По совету Цицерона, продолжавшего яростные нападки на Антония, бесхребетный сенат в апреле 43 года до н. э. объявил его «врагом отечества номер один». Сейчас, когда он оказался вне закона, и ему противостояли объединенные силы Октавиана и сената, Антонию пришлось снять осаду Мутины и совершить переход через Альпы в Южную Галлию, район ему хорошо знакомый. Как рассчитывал Цицерон, убийцы Цезаря вернулись под крылышко сената, а Децим получил приказ преследовать и атаковать Антония. Его брату Марку Бруту дали в управление Македонию, а Кассий получил Сирию, и даже Секст Помпей стал командовать римским флотом и мог контролировать все Средиземное море. Цезарь, наверное, пришел бы в негодование, если бы узнал, что его приемный сын бездействует.
Но Октавиан и сенат недооценили Антония и переоценили преданность своих людей. Встретившись в мае, войска Лепида, наместника Галлии, и легионы Антония предпочли не сражаться, а брататься, и Антоний, хотя не был уверен, как его встретят, беспечно отправился в лагерь противника. Лепид решил, что будет лучше примириться со своим прежним коллегой, за что его собственный брат заклеймил его в сенате как предателя, но перевес сил снова оказался на стороне Антония.
Солдаты Децима переметнулись к Антонию, а сам Децим бежал на север, где его убил один из галльских союзников Антония и послал ему в подарок голову Децима. Такие политические перемены насторожили Секста Помпея, и он решил держаться подальше от Рима. Полностью завладев флотом, он занял Сицилию. Влияние Цицерона также пошло на убыль. Хотя ему казалось, что он может управлять событиями через Октавиана, его протеже узнал, что о нем говорил близким друзьям оратор: мол, молодого человека «следует восхвалять, украсить, поднять [400]». Октавиан решил действовать в одиночку и любыми путями добиваться власти в борьбе с Антонием.
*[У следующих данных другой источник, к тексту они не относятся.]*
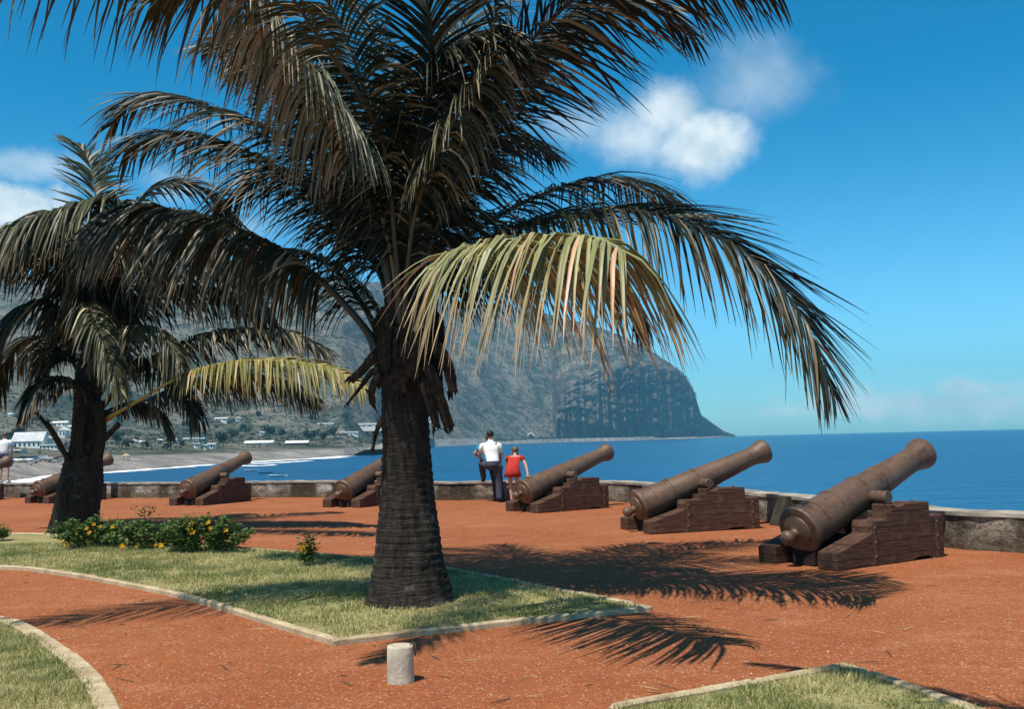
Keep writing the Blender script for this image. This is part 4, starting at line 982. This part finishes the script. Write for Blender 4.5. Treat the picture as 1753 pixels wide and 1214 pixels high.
# tunnel portal and sea wall below the cliff
p = terr(907, 749); k = p.y/FPX
root = empty('tunnel_portal', p+Vector((0,-6,0)), 0, 'small pale arched tunnel mouth at the foot of the hillside left of the cliff', 'tunnel')
mb = MB(); n = 14; ro, ri = 6.2*k, 3.6*k; vs = []; fs = []
for y in (0, 14):
    for i in range(n+1):
        a = math.pi*i/n; vs.append((ro*math.cos(a), y, ro*math.sin(a)+1)); vs.append((ri*math.cos(a), y, ri*math.sin(a)+1))
st = 2*(n+1)
for i in range(n):
    a = 2*i; fs += [(a,a+2,a+3,a+1),(st+a+1,st+a+3,st+a+2,st+a),(a,st+a,st+a+2,a+2),(a+1,a+3,st+a+3,st+a+1)]
mb.add(vs, fs); mb.build('arch', 'house_wall', root)
mb = MB(); mb.box((-ri,5,0),(ri,6,ri+1)); mb.build('opening', 'window_dark', root)
def strip(px0, px1, y0, y1, name, label, mat, cat='wall', thick=6):
    a = spy(px0, y0) ; c = spy(px1, y1); return a, c
def seawall(pts, h, w, label, mat='revetment', name='sea_wall'):
    mb = MB(); line, L = crom([Vector((p.x,p.y,SEA)) for p in pts], 60); vs = []
    for i, q in enumerate(line):
        t = (line[min(i+1,60)]-line[max(i-1,0)]).normalized(); s = Vector((-t.y, t.x, 0))
        if s.y < 0: s = -s
        vs += [q+Vector((0,0,-1)), q+s*w*.35+Vector((0,0,h*min(1,.3+i/26)*random.uniform(.97,1.03))), q+s*w+Vector((0,0,h*min(1,.3+i/26))), q+s*w*1.01+Vector((0,0,-1))]
    fs = [(4*i+j, 4*i+j+1, 4*i+5+j, 4*i+4+j) for i in range(60) for j in range(3)]
    mb.add(vs, fs); o = mb.build(name, mat, None, False, tuple(line[30])); tag(o, label, 'sea wall', 'rock sea walls of the coast road'); return o
seawall([sp(590, 560), sp(640, 790), sp(690, 1180), sp(735, 1420), sp(850, 1760)], 11, 30, 'grey rock revetment carrying the coast road behind the tall trunk')
seawall([sp(850, 1770), sp(950, 1960), sp(1060, 2040), sp(1120, 2160)], 7, 16, 'long low sea wall at the foot of the dark cliff')

def tree(px, py, hpx, label, seed, dark=1.0):
    rnd = random.Random(seed); p = terr(px, py); k = p.y/FPX; h = hpx*k; root = empty('tree', p, 0, label, 'tree', 'trees of the shore town')
    mb = MB(); mb.tube([(0,0,-1),(.02*h,0,h*.3),(0,.02*h,h*.6)], [h*.04,h*.03,h*.02], 7)
    for i in range(4):
        a = i*1.57+rnd.random(); mb.tube([(0,0,h*.35),(math.cos(a)*h*.2, math.sin(a)*h*.2, h*.65)], [h*.02,h*.008], 5)
    mb.build('trunk', 'bark', root)
    mb = MB(); cl = [(rnd.gauss(0,.22)*h, rnd.gauss(0,.22)*h, h*rnd.uniform(.42,.85), h*rnd.uniform(.14,.26)) for _ in range(9)]
    for i in range(620):
        c = rnd.choice(cl); v = Vector((rnd.gauss(0,1), rnd.gauss(0,1), rnd.gauss(0,1))).normalized()*c[3]*rnd.uniform(.55,1.1)
        q = Vector(c[:3])+v; s = h*.055*rnd.uniform(.6,1.5); a = Vector((rnd.gauss(0,1),rnd.gauss(0,1),rnd.gauss(0,.6))).normalized(); b_ = a.cross(Vector((rnd.gauss(0,1),rnd.gauss(0,1),rnd.gauss(0,1)))).normalized()
        g = rnd.random(); mb.add([q-a*s, q+b_*s*.7, q+a*s, q-b_*s*.7], [(0,1,2,3)], ((.022+.03*g)*dark, (.042+.04*g)*dark, (.018+.018*g)*dark))
    mb.build('crown', 'tree_leaf', root)
TR = [(24,764,36,'big dark tree behind the left edge figure, left of the white houses'),(33,730,16,'rounded tree on the slope above the long grey roof'),(62,728,13,'small tree between the slope cottages and the white cluster'),
      (200,764,24,'tree close to the right side of the leaning palm trunk'),(216,772,18,'low bushy tree above the left cannon muzzle'),(252,770,15,'dark bushy tree behind the line of huts'),(283,772,15,'dark tree under the line of huts'),
      (312,770,14,'bushy tree left of the three beach cabins'),(322,742,18,'tree on the slope behind the beach cabins'),(378,765,26,'tall tree just right of the beach cabins'),(396,757,22,'tree between the beach cabins and the boat sheds'),
      (420,748,20,'tree above the left end of the long boat shed'),(462,750,22,'tree behind the right end of the long boat shed'),(482,752,18,'tree between the two bright roofed boat sheds'),(530,757,22,'dark tree just right of the boathouse'),
      (548,760,20,'dark tree on the bank above the surf'),(570,752,20,'tree below the thin pale roof'),(640,752,14,'tree at the left foot of the longest building'),(588,727,14,'tree on the slope above the longest building'),(530,728,15,'tree on the slope left of the thin pale roof'),(345,718,14,'tree on the slope left of the long pale house'),(440,722,15,'tree on the slope right of the small white house')]
for i, (px, py, h, lab) in enumerate(TR): tree(px, py, h, lab, 200+i, .8)

# scrub covering the slopes (uncountable)
mb = MB(); rg = random.Random(77)
cnt = 0
while cnt < 7500:
    i = rg.randrange(30, nc-2); px = pxs[i]
    if px > 1190: continue
    j = rg.randrange(15, 101) if rg.random() < .6 else rg.randrange(15, 42); p = Vector(V[i, j]); 
    if p.z < .5 or (px > 945 and 14 <= j < 72): continue
    p2 = Vector(V[i, j+1]); p = p.lerp(p2, rg.random()); p.x += rg.uniform(-3,3)
    k = p.y/FPX; s = k*rg.uniform(1.2, 3.8) if px < 650 else k*rg.uniform(.8, 2.2)
    g = rg.random(); c = (.022+.04*g, .036+.038*g, .018+.018*g)
    for q in range(6):
        v = Vector((rg.gauss(0,1), rg.gauss(0,1), abs(rg.gauss(0,.7)))).normalized()*s*.7; a = Vector((rg.gauss(0,1),rg.gauss(0,1),rg.gauss(0,1))).normalized()*s*.8; b_ = a.cross(Vector((rg.gauss(0,1),rg.gauss(0,1),rg.gauss(0,1)))).normalized()*s*.7
        o = p+v; mb.add([o-a, o+b_, o+a], [(0,1,2)], c)
    cnt += 1
tag(mb.build('hillside_scrub', 'tree_leaf'), 'green scrub covering the hillside beyond the bay', 'scrub', None, 'stuff')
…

После того как сенат отказался избрать Октавиана консулом, он, последовав примеру Цезаря, двинул свои войска на Рим и захватил общественную казну. После этого 19 августа 43 года до н. э. незадолго до своего двадцатилетия он вместе с одним из дальних родственников был избран консулом. Затем он создал специальный суд, чтобы судить убийц Цезаря. Всех их признали виновными, и их имущество подлежало конфискации. Вне закона оказался и сам Цицерон, который поспешил покинуть столицу. Брут и Кассий пытались утвердиться в своих провинциях — соответственно в Македонии и Сирии. Воспользовавшись тем, что Цицерону удавалось тянуть время, они собрали значительные силы, которые смогли одолеть только объединенные легионы Антония и Лепида.